Tuesday 15 July 2014

The Packhorse Trains

by Marie-Louise Jensen

I posted last month about the slowness of wagons on narrow rutted roads in the 18th Century. There was another form of transport that was far quicker and less affected by the poor roads. All over Britain trains of pack horses carried loads of goods from city, countryside or coast to city.
Pack horses were much faster than wagons and for this reason were more suited to transporting fresh goods that would spoil on the journey. In the early 18th century, London was growing fast and food and raw materials needed to be brought in from all over the country.
There was a pack horse train for example, that travelled down every night from the North of England with fresh fish. Trains of pack horses carried fruit and vegetables into the city from all over the country. And from the West Country came a continuous supply of wool to be processed in the city.
All these goods were ideal to be transported by packhorse, being small and relatively light. Bulky and heavy items were better suited to wagons.
The pack horses could avoid the worst of the ruts, not get stuck in the mud like a heavy wagon, take shortcuts and they could also evade the new tollgates that were springing up all over the country, by simply leaving the road for a spell, which the wagons couldn't do, making pack horses cheaper.
It amazed me to find that pack horses were so widely used in the UK and until so recently. I should have guessed, of course, from the number of pubs called the packhorse.
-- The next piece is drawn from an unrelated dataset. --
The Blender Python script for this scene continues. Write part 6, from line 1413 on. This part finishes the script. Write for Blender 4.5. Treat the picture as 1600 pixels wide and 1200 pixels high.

I live in the wool-producing West Country and there's one pub with that name within walking distance.
Gradually, the improved roads and the new four-wheeled carts, not to mention canals, put them out of business. But until the mid-18th century they were very much in use.
It was impossible to resist including the pack horses in Runaway once I found out about them, so my character Charlie gets a job with a packhorse train which travels between London and Bradford-on-Avon.
She and her employer (a woman - I checked, and there really were a few women known to have been working the packhorse trains, sometimes dressed as men for protection) walked beside the horses with a stick, one at the front of the train, one at the back and used voice commands to direct them. The horses knew the route by heart and would speed up as they got closer to the inn where they were to be quartered that night. Their stabling would be booked, including feed, at convenient inns on the route, depending on how long the journey was.
My research taught me wisdom such as 'a badly tied pack ruins a horse quicker than bad roads' and a lovely collection of words that have now long ago passed out of the language, such as 'sirsingles' and 'wantyres' which were part of pack horse harness, the wantyre being the strap that fastens around the horse's tail to help secure the load. They are still in the OED with a wide variety of possible spellings.

3 comments:

Unknown said...

It must have been quite a sight to see the packhorse train at night. Although I can't imagine the smell was all that great!

Marie-Louise Jensen said...

Especially not if they were carrying fresh fish!

Freyalyn said...

Well, surcingle is still a word for a item of tack. And across the Pennines there are many packhorse routes, still used as footpaths. Even in the most isolated and high places, you can find miles of narrow stone-laid footpaths, each block of stone deeply worn by generations of ponies' hooves.